He’d always be the doormat, the witty loser who never gets the girl.
All he had to look forward to was getting older and balder, and better character names than the one John Hughes saddled him with — “Ducky.”
His niche has served him well as second banana all those years on “Two and a Half Men.” And here he is, still lovelorn and comically sad in “Hit by Lightning.”
As Ricky, the balding 40 year-old chain restaurant manager, he laments to his BFF Seth (Will Sasso) that they’re the last two guys from their high school class to marry.
And even though he knows the odds are long, even though he’s a nonbeliever who drinks and swears like Cryer never could on TV, he prays to God that he will “Find my soulmate…before I’m hit by lightning.”
The answer might be eHappily, an online dating service. That’s where his profile, in search of his “heartner,” lures Danita (Stephanie Szostak) into a date.
She’s beautiful, a “10,” and as Seth says, Ricky is just a “four” — even with that spray-on hair covering his bald spot. She’s nervous, a little on edge, but eager and into him. It’s only after the sex — MUCH later — that she blurts out that she’s married, that “My husband would KILL me” if she ever left, and that Ricky should help her kill him.
Whoa.
Ricky, in the film’s primary leap of illogic, doesn’t have to think twice before agreeing. Yeah, he’s that lonely.

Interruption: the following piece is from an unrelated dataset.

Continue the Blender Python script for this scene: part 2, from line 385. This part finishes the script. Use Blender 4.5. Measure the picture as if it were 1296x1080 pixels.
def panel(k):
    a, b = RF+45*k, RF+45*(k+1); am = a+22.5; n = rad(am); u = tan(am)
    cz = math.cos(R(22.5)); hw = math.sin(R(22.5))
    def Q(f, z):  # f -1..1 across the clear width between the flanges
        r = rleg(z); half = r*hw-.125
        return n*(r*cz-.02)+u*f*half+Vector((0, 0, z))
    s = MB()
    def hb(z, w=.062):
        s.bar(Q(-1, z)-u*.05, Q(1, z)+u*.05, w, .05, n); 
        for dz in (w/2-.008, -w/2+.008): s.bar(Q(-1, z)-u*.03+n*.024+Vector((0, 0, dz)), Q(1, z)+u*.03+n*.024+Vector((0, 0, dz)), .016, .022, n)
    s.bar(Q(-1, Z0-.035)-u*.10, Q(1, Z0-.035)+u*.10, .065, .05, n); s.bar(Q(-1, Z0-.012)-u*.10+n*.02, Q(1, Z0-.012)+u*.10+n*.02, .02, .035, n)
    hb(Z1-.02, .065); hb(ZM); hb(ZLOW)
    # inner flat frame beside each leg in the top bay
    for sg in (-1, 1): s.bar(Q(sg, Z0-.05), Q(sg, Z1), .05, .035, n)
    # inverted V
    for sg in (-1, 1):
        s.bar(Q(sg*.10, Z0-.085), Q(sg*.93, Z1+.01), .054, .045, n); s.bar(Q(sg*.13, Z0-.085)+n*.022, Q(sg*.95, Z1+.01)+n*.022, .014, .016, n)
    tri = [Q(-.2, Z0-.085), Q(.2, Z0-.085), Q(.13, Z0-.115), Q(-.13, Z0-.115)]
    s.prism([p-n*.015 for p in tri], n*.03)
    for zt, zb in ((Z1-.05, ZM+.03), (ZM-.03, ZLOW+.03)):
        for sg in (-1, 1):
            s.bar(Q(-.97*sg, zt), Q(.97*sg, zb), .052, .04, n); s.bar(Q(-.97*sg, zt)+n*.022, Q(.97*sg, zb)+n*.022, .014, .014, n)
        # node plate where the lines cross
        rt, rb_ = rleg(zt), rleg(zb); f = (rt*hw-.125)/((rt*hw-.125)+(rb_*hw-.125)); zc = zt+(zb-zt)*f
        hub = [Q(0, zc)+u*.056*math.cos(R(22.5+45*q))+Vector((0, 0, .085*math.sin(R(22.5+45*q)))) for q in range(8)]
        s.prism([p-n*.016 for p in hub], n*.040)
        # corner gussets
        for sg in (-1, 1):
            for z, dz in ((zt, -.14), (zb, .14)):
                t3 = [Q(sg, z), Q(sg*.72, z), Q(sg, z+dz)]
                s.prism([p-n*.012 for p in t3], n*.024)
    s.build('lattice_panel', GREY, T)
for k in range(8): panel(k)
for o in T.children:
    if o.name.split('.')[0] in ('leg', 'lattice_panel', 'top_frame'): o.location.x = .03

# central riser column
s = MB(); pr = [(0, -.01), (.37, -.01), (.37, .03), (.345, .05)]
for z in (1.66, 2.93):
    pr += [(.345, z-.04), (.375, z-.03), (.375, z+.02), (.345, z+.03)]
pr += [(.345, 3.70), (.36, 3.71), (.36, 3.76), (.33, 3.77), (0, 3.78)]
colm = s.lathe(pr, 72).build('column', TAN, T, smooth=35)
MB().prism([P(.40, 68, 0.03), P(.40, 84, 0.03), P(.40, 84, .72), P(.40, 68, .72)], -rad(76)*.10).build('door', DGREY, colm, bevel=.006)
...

It is up to the annoying lump Seth to set him straight. He shows him “Body Heat,” starring “Will Hurt, and Kathleen Turner, back when she still looked like a chick.” And “Wild Things.” This Danita is bad news, a regular “femme fatal.”
“That’s fa-TALE.”
Such is the nature of the humor in this comedy, written and directed by Ricky Blitt.
Sasso, who once starred in TV’s “$#*! My Dad Says,” tries the hardest, playing the loser who doesn’t know he’s a loser, dragging the pal he nicknamed “Hog” (better than Ducky, sort of) out of his shell, then shoving him back in it when Hog crosses the line.
Szostak (“Iron Man 3,” “The Sopranos”) is mainly just a nervous pretty French face for Ricky to obsess over. This part called for a lot more Sofia Vergara.
Cryer sort of shrugs and bears it, the way he does on TV only with less sex and more profanity, and the chance of violence hanging over the proceedings as Ricky/Hog meets the husband (Jed Rees). He starts to wonder if the man is the monster Danita portrays him as, or if she’s just leading them both to their doom.
Not that the script ever makes us care. Slow-witted and slowly paced, with characters kept at arm’s length, our biggest concern is not whether Ricky will indeed be “Hit by Lightning,” but whether anybody will find a spark of life in this corpse of a comedy.

1half-star
MPAA Rating: unrated, with gun violence, sexual situations, profanity
Cast: Jon Cryer, Stephanie Szostak, Will Sasso, Jed Rees
Credits: Written and directed by Ricky Blitt. A Phase4 Films release.